The spire is 90 metres tall and the external staircase turns four times around it, anticlockwise. Quite an impressive sight. You can climb 400 steps to get to the top, the last 150 of which are outside, if you were so inclined. Certainly not a trip for anyone with acrophobia. Depending on your point of view, the tower, added some 50 years after the original church was built  along the design of the rather solemn architect, Lambert van Haven, either adds or detracts from the body of the CHurch itself. The new, self-taught architect, Lauritz de Thurah, added the spire under the auspices of Frederik V.

Now, urban legend (at least the one I heard) says that de Thurah was so upset that he designed the staircase anticlockwise instead of clockwise, he threw himself from the top of the tower. Imagine being that attached to your work, identifying so much with what people think of what you do is more important to you than life itself – amazing. When I checked it out though, it all came to nothing as he didn’t die until seven years after the spire was built and it wasn’t from falling from a great height. So much for that passion!

But, on reading more about this church, I discovered that inside this beautiful tower hides a carillon – and yes, being musically illerate, I had to look that one up. It’s a musical instrument consisting of at least 23 bells that are played serially to create a melody or together to make  chord. You play it by striking the batons (keys) on a keyboard with your fists (musical boxing?) and by pressing the keys of a pedalboard with your feet.  The keys then activate levers and wires that connect to metal clappers that strike the bells, allowing  you –   the carillonneur – to vary the intensity of the note according to the force you apply. Now that’s passion! and could be a passion for someone… but not me.

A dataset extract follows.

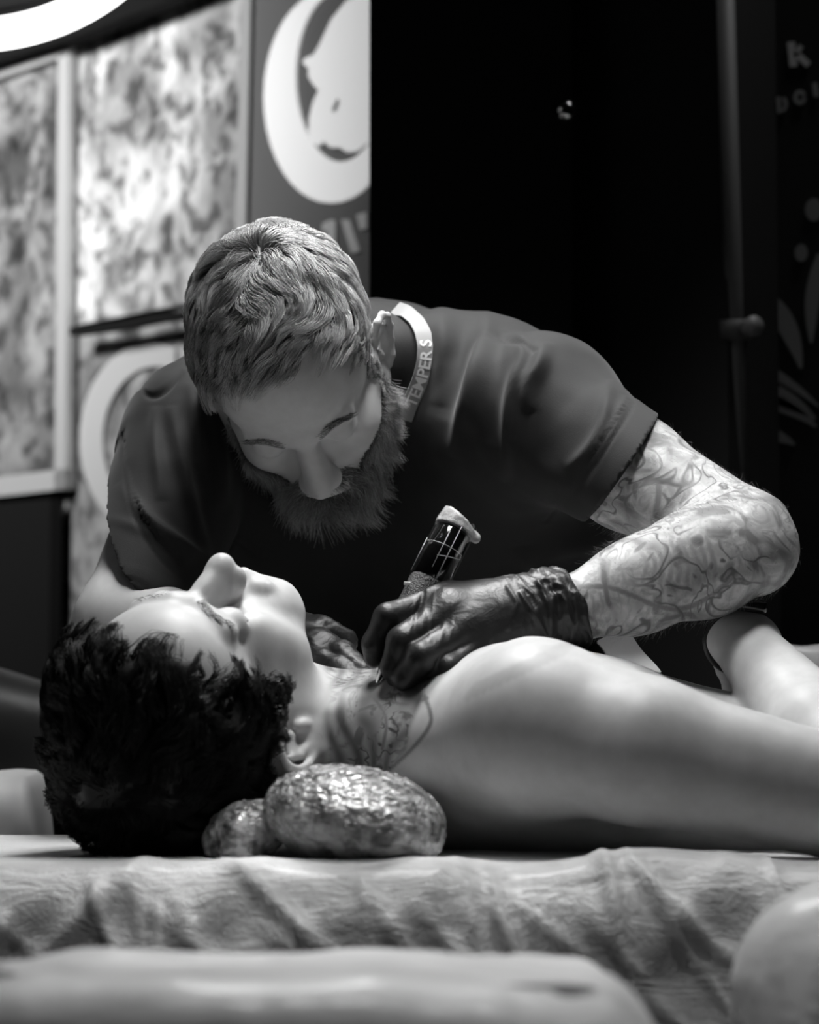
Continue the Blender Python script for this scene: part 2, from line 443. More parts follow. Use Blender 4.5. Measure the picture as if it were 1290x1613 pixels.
MB().tube([a0-dr*150, a1+dr*500], .0105, 20).build('pole', m_pole, root, True)
kp = a0+dr*520
MB().tube([kp-dr*16, kp+dr*16], .0165, 20).build('collar', m_pole, root, True)
MB().tube([kp+(.012, -.01, 0), kp+(.018, -.035, 0)], [.010, .012], 16).build('knob', mat('worn_knob', .14, .5, .3), root, True)
# dark banner with pale leaf print
BD = 3.45
def bq(x, y, off=0.0): return P(x, y, BD-off)
root = empty('dark_banner', P(1250, 1118, BD)*(1, 1, 0), 'black banner with dim letters and pale curved leaves at right edge', 'banner')
q = [bq(1142, -150), bq(1420, -150), bq(1420, 1000), bq(1160, 1000)]; q = [np.array([p[0], q[0][1]+.02, p[2]]) for p in q]
q[2][2] = .25; q[3][2] = .25
slab('banner_cloth', q, .006, mat('banner_black', .02, .6, .3), None, root)
def flat_banner(name, polys, m):
    b = MB()
    for poly in polys:
        q_ = []
        for x, y in poly:
            p = P(x, y, BD); s_ = (q[0][1]-.004)/p[1]; q_.append(np.array([p[0]*s_, q[0][1]-.004, CAMZ+(p[2]-CAMZ)*s_]))
        n = len(q_); b.add(q_+[p+(0, .003, 0) for p in q_], [tuple(range(n)), tuple(range(n, 2*n))[::-1]]+[(i, (i+1) % n, n+(i+1) % n, n+i) for i in range(n)])
    return b.build(name, m, root)
def stroke(pts, wds):
    out = []; n = len(pts); L = []; R_ = []
    for i, (x, y) in enumerate(pts):
        x0, y0 = pts[max(i-1, 0)]; x1, y1 = pts[min(i+1, n-1)]; dx, dy = x1-x0, y1-y0; l = math.hypot(dx, dy)
        L.append((x-dy/l*wds[i], y+dx/l*wds[i])); R_.append((x+dy/l*wds[i], y-dx/l*wds[i]))
    return [[L[i], L[i+1], R_[i+1], R_[i]] for i in range(n-1)]
def bez(p0, p1, p2, n=14): return [((1-t)**2*p0[0]+2*t*(1-t)*p1[0]+t*t*p2[0], (1-t)**2*p0[1]+2*t*(1-t)*p1[1]+t*t*p2[1]) for t in [i/n for i in range(n+1)]]
m_leaf = mat('leaf_print', .3, .6, .2)
lv = []
for p0, p1, p2, wd in (((1148, 605), (1225, 610), (1284, 660), 9), ((1150, 628), (1220, 618), (1286, 672), 7), ((1150, 690), (1205, 670), (1252, 700), 7), ((1200, 460), (1245, 500), (1262, 580), 9), ((1292, 400), (1275, 470), (1278, 540), 7), ((1160, 580), (1200, 560), (1290, 640), 5)):
    pts = bez(p0, p1, p2); flat_banner('leaf_print', stroke(pts, [max(1.5, 1.7*wd*math.sin(PI*(0.12+0.83*i/(len(pts)-1)))) for i in range(len(pts))]), m_leaf)
flat_banner('petal_print', [ring_pts(1262, 398, 10, 14, 0, 350, 14)], m_leaf); flat_banner('petal_print', [ring_pts(1282, 330, 14, 18, 0, 350, 14)], m_leaf)
m_let = mat('banner_letters', .85, .6, .2)
flat_banner('letter', stroke([(1160, 98), (1160, 122), (1154, 132), (1144, 132)], [4]*4), m_let); flat_banner('letter', stroke([(1197, 90), (1211, 118)], [5]*2), m_let)
flat_banner('letter', stroke([(1246, 66), (1250, 104)], [6]*2)+stroke([(1252, 88), (1262, 72)], [4]*2)+stroke([(1254, 84), (1274, 102)], [5]*2), m_let)

m_dim = mat('banner_letters_dim', .45, .6, .2)
for lt in (stroke(ring_pts(1203, 166, 7, 9, 0, 340, 12), [2.5]*13), stroke([(1226, 152), (1228, 178)], [3]*2)+stroke(ring_pts(1232, 164, 6, 10, -80, 80, 10), [2.5]*11), stroke(ring_pts(1260, 153, 7, 9, 0, 340, 12), [3]*13), stroke([(1283, 130), (1286, 152)], [4]*2)): flat_banner('letter', lt, m_dim)
# ring lamp
c0 = P(-60, -266, 2.75)
m_em = bpy.data.materials.new('lit_diffuser'); m_em.use_nodes = True
g = NG(m_em); e = g.n('ShaderNodeEmission'); e.inputs[1].default_value = 1.5
g.l(e.outputs[0], g.t.nodes['Material Output'].inputs[0]); g.t.nodes.remove(g.b)
root = empty('ring_lamp', c0, 'large glowing ring lamp hanging at the upper left corner', 'lamp')
vdir = nrm(np.array([0, 0, CAMZ])-c0)                 # the ring faces the bed, tipped down
ey = nrm((0.0, -0.52, -0.85)); ex = nrm(np.cross(ey, (0, .85, -.52))); ez = np.cross(ex, ey)
rn = nrm(vdir+np.array([0, 0, -0.55])); ux = nrm(np.cross((0, 0, 1), rn)); uy = np.cross(rn, ux)
Rr, rt = 0.217, 0.0175
pts = [c0+Rr*(math.cos(a)*ux+math.sin(a)*uy) for a in np.linspace(0, 2*PI, 97)]
MB().tube(pts, rt, 16, False).build('diffuser_tube', m_em, root, True)
MB().tube([p-rn*.016 for p in pts], rt*1.0, 14, False).build('housing', mat('lamp_housing', .04, .5, .4), root, True)
MB().tube([c0+uy*Rr-rn*.03, c0+uy*(Rr+.05)-rn*.1, np.array([c0[0], c0[1]+.1, 3.0])], .008, 12).build('hanger', m_black, root, True)
# the other lights have no fixtures; some are unseen fill
# ================================================================== bed and pads under film
BZ = 0.788
m_leather = mat('black_vinyl', .02, .45, .4)
def film_material(name, cover=.62, bright=.8, bump=.6, sc=30, hang=None):
    m = mat(name, bright, .38, .35); g = NG(m)
    g.b.inputs['Coat Weight'].default_value = .12; g.b.inputs['Coat Roughness'].default_value = .14
    v = g.obj(); vm = g.mapping(v, (1, 1, 1.0), (0, .6, 0))
    n1 = g.noise(g.mapping(v, (sc*.35, sc, sc*1.0), (0, .7, .2)), 1.0, 4, .6, 1.0)
    n2 = g.noise(v, sc*2.2, 5, .7, 2.0)
    h = g.math('ADD', n1, g.math('MULTIPLY', n2, .35)); g.bump(h, bump, .006)
    tr = g.n('ShaderNodeBsdfTransparent'); mx = g.n('ShaderNodeMixShader'); g.l(tr.outputs[0], mx.inputs[1]); g.l(g.b.outputs[0], mx.inputs[2])
    n3 = g.noise(g.mapping(v, (4, 9, 9), (0, .5, 0)), 1.0, 3, .5, .8)
    fc = g.ramp(n3, [(.35, cover-.2), (.62, min(1, cover+.12))])
    if hang:
        sx_ = g.n('ShaderNodeSeparateXYZ'); g.l(v, sx_.inputs[0]); top = g.n('ShaderNodeMapRange'); g.l(sx_.outputs[1], top.inputs[0]); top.inputs[1].default_value = hang; top.inputs[2].default_value = hang+.06
        fc = g.math('ADD', fc, g.math('MULTIPLY', top.outputs[0], .6), True)
    g.l(fc, mx.inputs[0])
    g.l(mx.outputs[0], g.t.nodes['Material Output'].inputs[0]); return m
def pad_profile(y0, y1, z0, z1, r, n=10, skirt=0.0):
    """front skirt, rounded front top, top, rounded back, back skirt (y, z, arclength)"""
    pts = [(y0, z0-skirt)]
    for i in range(7): pts.append((y0, z0-skirt+(z1-r-z0+skirt)*(i+1)/8))
    for i in range(n+1): a = PI-(PI/2)*i/n; pts.append((y0+r+r*math.cos(a), z1-r+r*math.sin(a)))
    m_ = 36
    for i in range(1, m_): pts.append((y0+r+(y1-y0-2*r)*i/m_, z1))
    for i in range(n+1): a = PI/2-(PI/2)*i/n; pts.append((y1-r+r*math.cos(a), z1-r+r*math.sin(a)))
    pts.append((y1, z0-skirt)); return pts
def loft(name, prof, xs, m, parent, disp=None, xr=0.0, close=False):
    """prof list of (y,z) swept along xs; disp(Q,N)->offset along normal"""
    prof = np.array(prof); 
    # resample
    sg = np.r_[0, np.cumsum(np.linalg.norm(np.diff(prof, axis=0), axis=1))]; npf = int(sg[-1]/.006); s_ = np.linspace(0, sg[-1], npf)
    py = np.interp(s_, sg, prof[:, 0]); pz = np.interp(s_, sg, prof[:, 1]); nx = len(xs)
    V = np.stack([np.repeat(xs, npf), np.tile(py, nx), np.tile(pz, nx)], 1)
    i = np.arange(nx-1)[:, None]*npf+np.arange(npf-1)[None]
    F = np.stack([i, i+1, i+npf+1, i+npf], -1).reshape(-1, 4)
    F = F[:, ::-1]
    if xr > 0:
        cz = pz.max()-.03; cy = (py.min()+py.max())/2
        e = np.minimum(V[:, 0]-xs[0], xs[-1]-V[:, 0]); k = np.clip(1-e/xr, 0, 1); k = 1-np.sqrt(1-k*k*.999)
        V[:, 1] += (cy-V[:, 1])*k*.25; V[:, 2] += np.where(V[:, 2] > cz-.2, -(V[:, 2]-(cz-.10))*k*.9, 0)
    N = vnormals(V, F)
    if disp is not None: V = V+disp(V, N)
    if close:
        c1 = tuple(range(npf)); n0 = len(V)
        Fl = [tuple(f) for f in F]+[c1, tuple((nx-1)*npf+k for k in range(npf))[::-1]]
        return link_mesh(name, V, Fl, m, parent, True)
    return link_mesh(name, V, F, m, parent, True)
bed = empty('tattoo_bed', (0.35, 2.36, 0.0), 'long padded tattoo bed draped in clear white film, under the lying man', 'bed')
BY0, BY1 = 2.125, 2.70
loft('mattress', pad_profile(BY0+.012, BY1-.012, .66, BZ-.010, .045), np.linspace(-.62, 1.45, 60), m_leather, bed, close=True)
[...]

Anyway, if you happen to be in the vicinity on Saturdays at 4pm, you can hear what it sounds like for yourself. In the meantime, let the search resume…

4 replies
  1. Peter
    Peter says:

    I’ve sometimes thought that my clients were going to kill me when a design doesn’t just quite work as expected but I have never thought of doing it myself………..real mistakes do tend to eat away at you though………
    I hope that that handrail is a high one!
    Thank you
    Peter

    Reply
    • Mary
      Mary says:

      That ‘killing’ could be metaphorical. Something eating away at you does its killing, too – it’s just a slower process. Letting go and moving on is the hard part. Am speaking as a master of self-beratement.

      Reply
  2. Donna
    Donna says:

    Wow, Mary – I actually know what a carillon is (sounds like), but never had the total explaination that you just gave. Thanks.

    Passion, eh? I make sandwiches for homeless folks, on Monday mornings with others from my church, Bloom in the Desert Ministries. In a recent conversation, I revealed to a friend (and now you too) that the time I spend at the “Well in the Desert” (the place where we assenble these not too exciting morsels of meat, cheese, mustard and bread – but that help sustain life) fills me with such an assurance of being. This may be one of the most important thing that I do in my life. You know I’m passionate about ‘helping’ and this venue is truly satisfying. I know you are passionate about so many things, and I so grateful that one of them is sharing your ‘wisdom’ and travel savvy with ‘us’ and the multitudes.

    Love to you and your ongoing quest (s). Donna

    Reply
    • Mary
      Mary says:

      I can’t help but wonder what a better place the world would be if each of us did something practical, like making those sandwiches of yours. I think we tend to forget that helping doesn’t have to be on a grand scale – everything counts. And I bet you have a laugh doing it, too. Even better.